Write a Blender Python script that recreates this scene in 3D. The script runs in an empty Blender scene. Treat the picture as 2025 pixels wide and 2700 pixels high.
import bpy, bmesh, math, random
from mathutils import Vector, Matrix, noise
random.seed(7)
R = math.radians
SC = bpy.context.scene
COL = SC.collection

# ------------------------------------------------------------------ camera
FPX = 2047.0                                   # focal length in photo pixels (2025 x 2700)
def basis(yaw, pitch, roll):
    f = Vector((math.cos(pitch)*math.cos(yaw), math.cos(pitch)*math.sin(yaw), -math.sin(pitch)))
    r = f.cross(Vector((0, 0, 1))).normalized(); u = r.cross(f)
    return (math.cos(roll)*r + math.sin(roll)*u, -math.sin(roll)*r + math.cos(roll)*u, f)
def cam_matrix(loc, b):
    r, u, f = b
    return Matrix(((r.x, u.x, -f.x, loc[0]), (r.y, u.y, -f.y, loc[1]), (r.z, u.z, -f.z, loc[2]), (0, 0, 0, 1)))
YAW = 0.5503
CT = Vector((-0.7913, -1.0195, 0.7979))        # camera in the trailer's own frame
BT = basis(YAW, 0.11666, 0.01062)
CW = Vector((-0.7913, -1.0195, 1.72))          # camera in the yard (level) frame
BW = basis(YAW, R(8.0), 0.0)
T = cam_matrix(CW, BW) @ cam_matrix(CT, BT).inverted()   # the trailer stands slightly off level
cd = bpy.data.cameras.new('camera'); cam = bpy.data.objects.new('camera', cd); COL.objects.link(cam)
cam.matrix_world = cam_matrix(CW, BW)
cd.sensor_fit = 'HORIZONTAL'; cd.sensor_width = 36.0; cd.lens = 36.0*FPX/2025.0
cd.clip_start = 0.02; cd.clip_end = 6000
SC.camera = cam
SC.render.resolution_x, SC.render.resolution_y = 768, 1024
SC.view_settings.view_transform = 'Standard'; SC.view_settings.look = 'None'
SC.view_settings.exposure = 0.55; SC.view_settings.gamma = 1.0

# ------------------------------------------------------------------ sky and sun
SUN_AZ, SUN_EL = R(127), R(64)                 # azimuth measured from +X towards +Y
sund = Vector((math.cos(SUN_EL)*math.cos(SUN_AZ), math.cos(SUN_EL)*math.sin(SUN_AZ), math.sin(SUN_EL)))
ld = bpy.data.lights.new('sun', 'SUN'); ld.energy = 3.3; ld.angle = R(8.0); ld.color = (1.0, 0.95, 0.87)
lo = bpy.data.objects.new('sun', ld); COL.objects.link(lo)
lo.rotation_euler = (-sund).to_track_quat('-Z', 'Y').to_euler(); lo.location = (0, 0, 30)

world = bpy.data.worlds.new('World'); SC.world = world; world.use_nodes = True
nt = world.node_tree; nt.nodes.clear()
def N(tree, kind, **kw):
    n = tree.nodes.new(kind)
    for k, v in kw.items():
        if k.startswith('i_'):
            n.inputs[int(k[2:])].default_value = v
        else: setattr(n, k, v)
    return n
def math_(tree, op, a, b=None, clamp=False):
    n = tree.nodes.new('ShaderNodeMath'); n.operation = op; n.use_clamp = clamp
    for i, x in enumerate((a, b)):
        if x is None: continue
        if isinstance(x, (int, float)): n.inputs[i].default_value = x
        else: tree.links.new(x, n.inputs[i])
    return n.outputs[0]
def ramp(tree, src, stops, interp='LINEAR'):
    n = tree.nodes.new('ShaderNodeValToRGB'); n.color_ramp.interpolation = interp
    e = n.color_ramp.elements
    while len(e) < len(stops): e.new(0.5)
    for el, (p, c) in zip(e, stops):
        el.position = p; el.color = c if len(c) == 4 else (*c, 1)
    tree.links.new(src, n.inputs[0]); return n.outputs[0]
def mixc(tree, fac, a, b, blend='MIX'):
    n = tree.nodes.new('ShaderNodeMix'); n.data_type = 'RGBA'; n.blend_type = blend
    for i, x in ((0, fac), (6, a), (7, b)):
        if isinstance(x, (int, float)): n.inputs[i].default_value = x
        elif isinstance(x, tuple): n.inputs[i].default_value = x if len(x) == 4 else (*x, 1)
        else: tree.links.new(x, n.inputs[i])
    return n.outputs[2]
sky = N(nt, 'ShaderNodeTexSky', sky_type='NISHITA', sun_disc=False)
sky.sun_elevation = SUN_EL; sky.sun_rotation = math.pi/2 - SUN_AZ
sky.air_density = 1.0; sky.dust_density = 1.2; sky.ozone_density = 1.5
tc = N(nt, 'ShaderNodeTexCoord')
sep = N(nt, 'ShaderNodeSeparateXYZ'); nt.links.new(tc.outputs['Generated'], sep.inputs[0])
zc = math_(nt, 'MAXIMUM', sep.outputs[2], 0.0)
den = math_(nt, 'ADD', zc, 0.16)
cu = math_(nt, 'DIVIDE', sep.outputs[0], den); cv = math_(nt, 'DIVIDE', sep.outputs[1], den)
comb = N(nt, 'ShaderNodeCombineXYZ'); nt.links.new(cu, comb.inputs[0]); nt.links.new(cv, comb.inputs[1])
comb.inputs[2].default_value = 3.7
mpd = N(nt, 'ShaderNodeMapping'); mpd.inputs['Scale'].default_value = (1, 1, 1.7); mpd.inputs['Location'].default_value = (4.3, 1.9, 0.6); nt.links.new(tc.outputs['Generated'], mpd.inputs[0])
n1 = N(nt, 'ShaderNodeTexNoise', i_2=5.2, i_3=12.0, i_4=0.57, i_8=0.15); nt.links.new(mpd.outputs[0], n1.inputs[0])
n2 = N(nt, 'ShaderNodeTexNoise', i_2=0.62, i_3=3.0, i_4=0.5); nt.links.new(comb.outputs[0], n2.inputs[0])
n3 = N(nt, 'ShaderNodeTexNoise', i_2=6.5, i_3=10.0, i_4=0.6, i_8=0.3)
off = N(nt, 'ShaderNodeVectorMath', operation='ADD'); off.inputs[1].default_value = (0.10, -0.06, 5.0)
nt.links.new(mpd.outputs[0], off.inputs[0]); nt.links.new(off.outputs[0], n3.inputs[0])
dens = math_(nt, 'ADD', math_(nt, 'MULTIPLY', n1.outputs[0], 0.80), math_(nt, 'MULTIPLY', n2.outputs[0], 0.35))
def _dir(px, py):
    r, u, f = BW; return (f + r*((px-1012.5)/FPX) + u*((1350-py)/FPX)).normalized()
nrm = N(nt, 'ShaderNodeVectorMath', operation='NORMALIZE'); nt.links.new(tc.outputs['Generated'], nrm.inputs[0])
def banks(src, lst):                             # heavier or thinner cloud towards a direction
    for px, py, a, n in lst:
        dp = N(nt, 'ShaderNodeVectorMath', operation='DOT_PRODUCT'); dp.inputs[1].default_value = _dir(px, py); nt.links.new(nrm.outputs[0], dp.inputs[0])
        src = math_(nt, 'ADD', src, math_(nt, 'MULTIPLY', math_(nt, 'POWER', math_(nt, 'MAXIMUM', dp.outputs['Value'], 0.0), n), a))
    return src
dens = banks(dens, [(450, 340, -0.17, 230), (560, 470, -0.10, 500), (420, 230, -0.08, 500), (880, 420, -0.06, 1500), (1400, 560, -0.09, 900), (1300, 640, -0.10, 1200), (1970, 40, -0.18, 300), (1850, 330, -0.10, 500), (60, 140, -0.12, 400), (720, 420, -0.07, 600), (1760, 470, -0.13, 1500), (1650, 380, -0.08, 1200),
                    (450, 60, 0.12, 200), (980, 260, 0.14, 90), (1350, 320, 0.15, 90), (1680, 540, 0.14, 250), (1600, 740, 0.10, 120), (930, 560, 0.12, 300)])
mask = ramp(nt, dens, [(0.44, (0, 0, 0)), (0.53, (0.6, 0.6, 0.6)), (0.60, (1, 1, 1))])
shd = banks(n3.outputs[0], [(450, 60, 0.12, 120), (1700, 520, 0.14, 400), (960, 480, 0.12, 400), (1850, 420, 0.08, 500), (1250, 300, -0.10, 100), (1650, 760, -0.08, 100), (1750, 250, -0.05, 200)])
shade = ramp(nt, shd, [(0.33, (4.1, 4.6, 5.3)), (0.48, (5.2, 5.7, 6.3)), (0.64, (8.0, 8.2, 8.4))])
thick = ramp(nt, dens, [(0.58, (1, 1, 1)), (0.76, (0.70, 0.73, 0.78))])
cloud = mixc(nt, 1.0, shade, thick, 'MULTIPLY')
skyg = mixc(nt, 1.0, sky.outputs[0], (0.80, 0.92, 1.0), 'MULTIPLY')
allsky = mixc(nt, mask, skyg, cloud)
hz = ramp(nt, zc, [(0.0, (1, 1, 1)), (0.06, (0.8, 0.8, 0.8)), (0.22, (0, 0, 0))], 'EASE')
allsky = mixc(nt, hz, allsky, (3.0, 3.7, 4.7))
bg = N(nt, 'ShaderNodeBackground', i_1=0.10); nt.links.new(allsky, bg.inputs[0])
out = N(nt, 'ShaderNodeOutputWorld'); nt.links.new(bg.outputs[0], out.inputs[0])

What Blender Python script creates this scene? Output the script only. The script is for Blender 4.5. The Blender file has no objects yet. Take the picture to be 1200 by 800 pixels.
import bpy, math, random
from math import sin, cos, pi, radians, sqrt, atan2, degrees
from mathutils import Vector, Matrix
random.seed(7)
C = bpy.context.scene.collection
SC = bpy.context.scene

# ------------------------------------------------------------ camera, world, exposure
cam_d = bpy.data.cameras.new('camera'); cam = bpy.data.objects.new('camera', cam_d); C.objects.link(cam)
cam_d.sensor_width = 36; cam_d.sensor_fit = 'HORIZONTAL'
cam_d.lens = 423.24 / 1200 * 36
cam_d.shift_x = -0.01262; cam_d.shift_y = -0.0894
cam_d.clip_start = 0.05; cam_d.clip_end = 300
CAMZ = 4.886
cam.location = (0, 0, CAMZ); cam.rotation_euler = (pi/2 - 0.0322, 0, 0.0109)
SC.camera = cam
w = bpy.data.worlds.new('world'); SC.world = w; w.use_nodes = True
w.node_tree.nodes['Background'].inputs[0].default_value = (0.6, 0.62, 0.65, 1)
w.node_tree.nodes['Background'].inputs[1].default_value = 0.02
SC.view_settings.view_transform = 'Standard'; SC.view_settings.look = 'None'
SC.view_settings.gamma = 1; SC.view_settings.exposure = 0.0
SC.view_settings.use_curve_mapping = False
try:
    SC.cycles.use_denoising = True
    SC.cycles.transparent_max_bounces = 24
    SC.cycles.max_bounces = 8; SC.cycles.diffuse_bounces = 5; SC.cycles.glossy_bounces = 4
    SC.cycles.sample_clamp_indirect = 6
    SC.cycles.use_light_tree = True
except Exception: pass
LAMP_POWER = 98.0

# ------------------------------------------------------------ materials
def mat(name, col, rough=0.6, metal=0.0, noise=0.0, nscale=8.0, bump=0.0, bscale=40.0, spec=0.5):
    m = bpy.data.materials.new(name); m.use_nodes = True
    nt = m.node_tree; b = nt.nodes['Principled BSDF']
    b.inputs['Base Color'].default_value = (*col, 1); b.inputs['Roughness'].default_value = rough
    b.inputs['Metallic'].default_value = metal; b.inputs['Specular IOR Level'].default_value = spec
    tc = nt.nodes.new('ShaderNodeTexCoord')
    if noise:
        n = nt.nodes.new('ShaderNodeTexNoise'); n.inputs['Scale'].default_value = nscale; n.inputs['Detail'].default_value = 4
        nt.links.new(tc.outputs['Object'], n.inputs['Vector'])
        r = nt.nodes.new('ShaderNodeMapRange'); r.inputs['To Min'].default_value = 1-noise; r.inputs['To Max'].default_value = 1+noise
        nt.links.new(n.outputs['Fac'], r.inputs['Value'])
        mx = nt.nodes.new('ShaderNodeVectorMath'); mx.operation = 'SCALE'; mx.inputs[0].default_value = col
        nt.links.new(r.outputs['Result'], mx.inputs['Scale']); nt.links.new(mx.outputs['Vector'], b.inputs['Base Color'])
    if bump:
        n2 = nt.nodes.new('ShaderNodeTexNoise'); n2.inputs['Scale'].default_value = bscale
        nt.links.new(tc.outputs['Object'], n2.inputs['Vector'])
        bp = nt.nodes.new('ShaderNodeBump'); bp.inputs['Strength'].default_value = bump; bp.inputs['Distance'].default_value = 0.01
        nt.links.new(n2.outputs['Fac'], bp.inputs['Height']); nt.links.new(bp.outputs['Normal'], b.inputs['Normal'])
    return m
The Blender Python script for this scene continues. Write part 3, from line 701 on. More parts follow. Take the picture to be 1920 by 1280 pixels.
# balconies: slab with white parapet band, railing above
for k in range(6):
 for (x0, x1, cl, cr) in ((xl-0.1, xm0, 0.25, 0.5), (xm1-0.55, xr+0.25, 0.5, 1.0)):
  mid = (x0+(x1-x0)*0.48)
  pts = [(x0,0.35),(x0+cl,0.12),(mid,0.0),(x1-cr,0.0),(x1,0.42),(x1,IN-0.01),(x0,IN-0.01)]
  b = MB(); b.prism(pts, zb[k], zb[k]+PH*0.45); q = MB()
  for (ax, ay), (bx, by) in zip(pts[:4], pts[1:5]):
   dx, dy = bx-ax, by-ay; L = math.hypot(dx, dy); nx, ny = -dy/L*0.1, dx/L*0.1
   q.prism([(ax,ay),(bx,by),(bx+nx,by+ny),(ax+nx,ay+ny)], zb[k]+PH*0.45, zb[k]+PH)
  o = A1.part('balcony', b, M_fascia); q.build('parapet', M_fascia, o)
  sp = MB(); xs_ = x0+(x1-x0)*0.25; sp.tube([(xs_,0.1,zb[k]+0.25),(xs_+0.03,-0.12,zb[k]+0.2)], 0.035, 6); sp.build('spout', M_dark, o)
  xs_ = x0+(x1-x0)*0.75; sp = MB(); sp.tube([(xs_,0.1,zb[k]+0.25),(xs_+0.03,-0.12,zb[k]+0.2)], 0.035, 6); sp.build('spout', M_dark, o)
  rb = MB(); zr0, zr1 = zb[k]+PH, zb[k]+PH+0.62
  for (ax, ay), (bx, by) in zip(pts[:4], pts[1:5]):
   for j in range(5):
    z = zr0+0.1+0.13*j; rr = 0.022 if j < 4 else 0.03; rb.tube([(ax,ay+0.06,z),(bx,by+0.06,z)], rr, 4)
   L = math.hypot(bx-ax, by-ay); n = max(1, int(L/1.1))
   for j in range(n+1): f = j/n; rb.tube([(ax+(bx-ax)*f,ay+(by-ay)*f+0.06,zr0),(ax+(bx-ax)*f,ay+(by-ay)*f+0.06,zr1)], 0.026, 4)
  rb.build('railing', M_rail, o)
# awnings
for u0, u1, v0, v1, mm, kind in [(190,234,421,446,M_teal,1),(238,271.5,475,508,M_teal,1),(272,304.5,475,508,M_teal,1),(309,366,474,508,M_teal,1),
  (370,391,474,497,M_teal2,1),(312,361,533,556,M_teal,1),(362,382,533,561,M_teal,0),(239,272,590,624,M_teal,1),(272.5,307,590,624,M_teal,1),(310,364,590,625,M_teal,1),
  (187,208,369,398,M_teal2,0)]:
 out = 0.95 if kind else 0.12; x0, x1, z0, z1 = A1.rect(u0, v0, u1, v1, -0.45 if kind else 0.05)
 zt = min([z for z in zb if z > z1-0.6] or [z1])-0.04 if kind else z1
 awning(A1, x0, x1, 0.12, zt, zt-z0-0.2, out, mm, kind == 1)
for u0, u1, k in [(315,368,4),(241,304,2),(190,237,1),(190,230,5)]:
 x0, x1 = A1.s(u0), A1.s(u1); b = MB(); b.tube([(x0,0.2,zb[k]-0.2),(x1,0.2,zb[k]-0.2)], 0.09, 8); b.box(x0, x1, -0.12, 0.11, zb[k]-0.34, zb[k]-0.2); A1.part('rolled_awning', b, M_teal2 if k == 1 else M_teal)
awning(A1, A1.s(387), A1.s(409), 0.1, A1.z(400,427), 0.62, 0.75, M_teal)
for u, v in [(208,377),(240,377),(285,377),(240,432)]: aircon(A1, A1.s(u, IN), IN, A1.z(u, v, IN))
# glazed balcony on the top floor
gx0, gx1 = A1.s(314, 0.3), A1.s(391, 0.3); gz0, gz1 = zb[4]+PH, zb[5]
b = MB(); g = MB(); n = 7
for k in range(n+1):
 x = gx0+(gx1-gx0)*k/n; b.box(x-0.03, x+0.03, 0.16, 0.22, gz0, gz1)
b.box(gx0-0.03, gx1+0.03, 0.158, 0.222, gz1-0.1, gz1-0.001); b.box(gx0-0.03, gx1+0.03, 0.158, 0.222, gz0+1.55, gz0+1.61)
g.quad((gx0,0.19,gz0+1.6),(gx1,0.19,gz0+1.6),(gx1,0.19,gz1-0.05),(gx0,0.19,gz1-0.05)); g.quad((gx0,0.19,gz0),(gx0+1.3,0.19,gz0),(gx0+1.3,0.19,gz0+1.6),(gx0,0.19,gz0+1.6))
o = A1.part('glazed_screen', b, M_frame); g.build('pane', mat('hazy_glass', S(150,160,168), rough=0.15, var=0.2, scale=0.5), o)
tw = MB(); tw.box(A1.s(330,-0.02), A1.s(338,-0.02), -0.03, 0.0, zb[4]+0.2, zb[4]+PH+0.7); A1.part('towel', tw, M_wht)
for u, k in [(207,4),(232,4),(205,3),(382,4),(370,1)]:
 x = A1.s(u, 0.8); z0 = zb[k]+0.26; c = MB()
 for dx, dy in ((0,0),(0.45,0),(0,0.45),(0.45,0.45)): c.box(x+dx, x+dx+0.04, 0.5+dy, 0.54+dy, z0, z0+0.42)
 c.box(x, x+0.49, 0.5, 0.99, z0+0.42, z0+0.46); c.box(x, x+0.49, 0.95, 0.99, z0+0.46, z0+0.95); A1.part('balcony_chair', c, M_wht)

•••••

== PROBLEM DETAILS ==
Return the lines above precisely as they appear, beginning at the first line and ending at the line with "COL = SC.collection", and nothing after it.

== SOLUTION ==
Write a Blender Python script that recreates this scene in 3D. The script runs in an empty Blender scene. Treat the picture as 2025 pixels wide and 2700 pixels high.
import bpy, bmesh, math, random
from mathutils import Vector, Matrix, noise
random.seed(7)
R = math.radians
SC = bpy.context.scene
COL = SC.collection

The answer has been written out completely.